* _REQUIRED WORK_
Wherever the word "with" appears in a line, copy that line.

═══

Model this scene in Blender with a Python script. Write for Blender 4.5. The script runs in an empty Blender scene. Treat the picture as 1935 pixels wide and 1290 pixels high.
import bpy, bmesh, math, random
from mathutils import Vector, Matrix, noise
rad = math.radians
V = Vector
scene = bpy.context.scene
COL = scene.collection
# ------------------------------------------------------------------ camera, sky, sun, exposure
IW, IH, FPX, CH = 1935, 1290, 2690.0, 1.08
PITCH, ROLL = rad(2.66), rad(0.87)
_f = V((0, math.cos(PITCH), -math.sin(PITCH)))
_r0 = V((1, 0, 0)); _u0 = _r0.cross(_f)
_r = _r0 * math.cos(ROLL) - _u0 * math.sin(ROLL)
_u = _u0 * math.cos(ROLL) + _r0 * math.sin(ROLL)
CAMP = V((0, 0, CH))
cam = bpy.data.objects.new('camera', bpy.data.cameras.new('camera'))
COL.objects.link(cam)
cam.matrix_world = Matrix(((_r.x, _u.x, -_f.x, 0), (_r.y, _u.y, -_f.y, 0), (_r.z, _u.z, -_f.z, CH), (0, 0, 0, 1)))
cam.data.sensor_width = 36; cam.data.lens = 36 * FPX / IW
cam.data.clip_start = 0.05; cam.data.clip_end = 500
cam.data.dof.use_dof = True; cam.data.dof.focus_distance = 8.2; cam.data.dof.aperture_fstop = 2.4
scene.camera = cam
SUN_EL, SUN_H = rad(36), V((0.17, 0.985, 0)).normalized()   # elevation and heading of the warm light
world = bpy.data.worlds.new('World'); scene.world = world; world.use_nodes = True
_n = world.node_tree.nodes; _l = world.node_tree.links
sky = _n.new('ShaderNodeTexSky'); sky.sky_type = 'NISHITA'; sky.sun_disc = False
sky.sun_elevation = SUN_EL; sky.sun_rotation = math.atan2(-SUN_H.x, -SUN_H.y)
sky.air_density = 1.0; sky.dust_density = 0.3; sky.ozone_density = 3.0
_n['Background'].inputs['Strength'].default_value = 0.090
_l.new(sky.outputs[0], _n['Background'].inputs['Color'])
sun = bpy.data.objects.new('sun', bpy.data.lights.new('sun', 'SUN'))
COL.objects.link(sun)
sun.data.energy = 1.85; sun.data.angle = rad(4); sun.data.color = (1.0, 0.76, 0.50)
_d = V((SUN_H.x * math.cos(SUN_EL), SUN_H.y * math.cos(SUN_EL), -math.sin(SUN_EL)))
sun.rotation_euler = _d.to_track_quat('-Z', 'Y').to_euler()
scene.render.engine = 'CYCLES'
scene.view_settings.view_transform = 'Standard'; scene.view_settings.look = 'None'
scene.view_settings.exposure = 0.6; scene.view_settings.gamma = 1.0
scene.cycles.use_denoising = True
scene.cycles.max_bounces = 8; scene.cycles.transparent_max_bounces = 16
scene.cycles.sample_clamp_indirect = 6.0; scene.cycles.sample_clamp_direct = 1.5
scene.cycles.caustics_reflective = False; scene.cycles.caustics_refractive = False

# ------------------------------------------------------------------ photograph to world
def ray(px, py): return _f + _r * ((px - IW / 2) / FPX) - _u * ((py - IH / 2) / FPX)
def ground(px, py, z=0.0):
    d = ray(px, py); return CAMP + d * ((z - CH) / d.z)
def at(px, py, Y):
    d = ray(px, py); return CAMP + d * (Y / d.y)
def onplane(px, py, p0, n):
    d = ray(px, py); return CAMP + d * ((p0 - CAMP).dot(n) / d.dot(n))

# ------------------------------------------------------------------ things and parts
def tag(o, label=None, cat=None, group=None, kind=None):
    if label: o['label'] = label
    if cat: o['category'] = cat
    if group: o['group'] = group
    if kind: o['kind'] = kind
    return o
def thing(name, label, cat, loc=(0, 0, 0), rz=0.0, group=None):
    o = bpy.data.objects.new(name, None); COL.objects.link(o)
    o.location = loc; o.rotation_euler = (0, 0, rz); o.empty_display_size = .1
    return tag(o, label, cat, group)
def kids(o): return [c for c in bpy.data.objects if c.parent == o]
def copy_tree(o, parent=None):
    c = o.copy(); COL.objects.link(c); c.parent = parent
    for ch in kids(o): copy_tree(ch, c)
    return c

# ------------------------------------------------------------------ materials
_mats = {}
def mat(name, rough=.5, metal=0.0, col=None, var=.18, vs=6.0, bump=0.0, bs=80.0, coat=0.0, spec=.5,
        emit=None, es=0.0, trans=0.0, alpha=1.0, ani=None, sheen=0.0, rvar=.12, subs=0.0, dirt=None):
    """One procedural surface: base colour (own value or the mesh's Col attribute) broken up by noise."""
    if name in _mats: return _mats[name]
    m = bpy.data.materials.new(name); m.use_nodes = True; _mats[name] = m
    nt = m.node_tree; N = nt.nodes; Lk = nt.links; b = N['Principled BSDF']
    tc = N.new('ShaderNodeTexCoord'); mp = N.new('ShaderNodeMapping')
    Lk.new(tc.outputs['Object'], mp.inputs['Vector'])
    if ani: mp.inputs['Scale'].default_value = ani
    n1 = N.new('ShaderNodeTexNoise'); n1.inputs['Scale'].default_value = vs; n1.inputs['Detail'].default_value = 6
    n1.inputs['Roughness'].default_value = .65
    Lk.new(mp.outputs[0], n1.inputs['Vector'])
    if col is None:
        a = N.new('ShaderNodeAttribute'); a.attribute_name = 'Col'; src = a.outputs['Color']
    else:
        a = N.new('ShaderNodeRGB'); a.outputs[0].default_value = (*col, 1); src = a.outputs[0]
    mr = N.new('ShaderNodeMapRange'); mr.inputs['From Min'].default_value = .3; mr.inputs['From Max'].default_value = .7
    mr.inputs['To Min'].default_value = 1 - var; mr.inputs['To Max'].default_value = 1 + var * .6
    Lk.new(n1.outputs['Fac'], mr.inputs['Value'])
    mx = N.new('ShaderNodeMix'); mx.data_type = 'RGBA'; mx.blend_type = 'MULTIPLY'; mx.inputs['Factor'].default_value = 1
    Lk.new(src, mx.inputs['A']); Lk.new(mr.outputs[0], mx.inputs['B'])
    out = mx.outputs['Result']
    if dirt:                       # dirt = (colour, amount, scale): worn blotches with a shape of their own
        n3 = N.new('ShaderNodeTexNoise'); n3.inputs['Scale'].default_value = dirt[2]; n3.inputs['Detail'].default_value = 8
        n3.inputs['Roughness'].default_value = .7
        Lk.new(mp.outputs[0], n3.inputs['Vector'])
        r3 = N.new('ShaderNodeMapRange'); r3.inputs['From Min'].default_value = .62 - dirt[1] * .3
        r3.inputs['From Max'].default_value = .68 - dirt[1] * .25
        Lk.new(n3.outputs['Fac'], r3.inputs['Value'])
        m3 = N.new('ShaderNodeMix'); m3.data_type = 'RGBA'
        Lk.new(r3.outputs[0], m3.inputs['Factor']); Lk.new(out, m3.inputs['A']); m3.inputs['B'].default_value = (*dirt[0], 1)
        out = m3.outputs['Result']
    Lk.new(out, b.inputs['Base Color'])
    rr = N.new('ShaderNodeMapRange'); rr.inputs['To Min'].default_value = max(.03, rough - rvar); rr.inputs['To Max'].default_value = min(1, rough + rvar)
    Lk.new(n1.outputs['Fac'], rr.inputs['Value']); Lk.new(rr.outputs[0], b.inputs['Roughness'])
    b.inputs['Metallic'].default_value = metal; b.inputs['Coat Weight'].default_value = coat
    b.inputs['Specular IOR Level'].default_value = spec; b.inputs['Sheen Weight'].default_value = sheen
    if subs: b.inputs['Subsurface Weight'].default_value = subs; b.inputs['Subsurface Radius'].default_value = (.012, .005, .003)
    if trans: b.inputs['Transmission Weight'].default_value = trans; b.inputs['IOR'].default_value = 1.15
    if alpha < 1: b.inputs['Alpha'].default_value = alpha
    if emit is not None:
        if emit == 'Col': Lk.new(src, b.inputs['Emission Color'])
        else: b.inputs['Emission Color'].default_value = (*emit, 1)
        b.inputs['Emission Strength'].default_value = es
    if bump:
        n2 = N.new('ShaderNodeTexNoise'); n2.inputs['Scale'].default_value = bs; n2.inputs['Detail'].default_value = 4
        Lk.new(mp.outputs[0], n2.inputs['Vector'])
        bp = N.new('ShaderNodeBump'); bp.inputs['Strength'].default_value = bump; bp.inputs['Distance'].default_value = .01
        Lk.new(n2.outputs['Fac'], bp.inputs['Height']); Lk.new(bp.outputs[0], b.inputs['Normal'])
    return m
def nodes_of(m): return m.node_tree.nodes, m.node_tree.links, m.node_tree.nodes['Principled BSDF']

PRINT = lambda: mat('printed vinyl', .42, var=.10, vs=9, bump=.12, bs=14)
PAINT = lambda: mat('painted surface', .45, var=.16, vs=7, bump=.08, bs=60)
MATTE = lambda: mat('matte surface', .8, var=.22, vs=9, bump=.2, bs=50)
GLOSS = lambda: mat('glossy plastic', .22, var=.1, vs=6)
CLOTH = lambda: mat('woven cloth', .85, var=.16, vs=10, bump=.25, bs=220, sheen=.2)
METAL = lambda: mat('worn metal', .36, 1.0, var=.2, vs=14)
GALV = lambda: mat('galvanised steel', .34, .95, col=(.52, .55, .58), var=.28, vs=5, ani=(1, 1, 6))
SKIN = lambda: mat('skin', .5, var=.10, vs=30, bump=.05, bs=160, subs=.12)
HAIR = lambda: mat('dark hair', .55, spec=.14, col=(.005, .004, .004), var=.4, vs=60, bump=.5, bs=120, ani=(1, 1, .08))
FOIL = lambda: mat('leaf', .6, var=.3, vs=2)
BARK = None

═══

* _SOLUTION FOR THIS TASK_
Model this scene in Blender with a Python script. Write for Blender 4.5. The script runs in an empty Blender scene. Treat the picture as 1935 pixels wide and 1290 pixels high.
    if dirt:                       # dirt = (colour, amount, scale): worn blotches with a shape of their own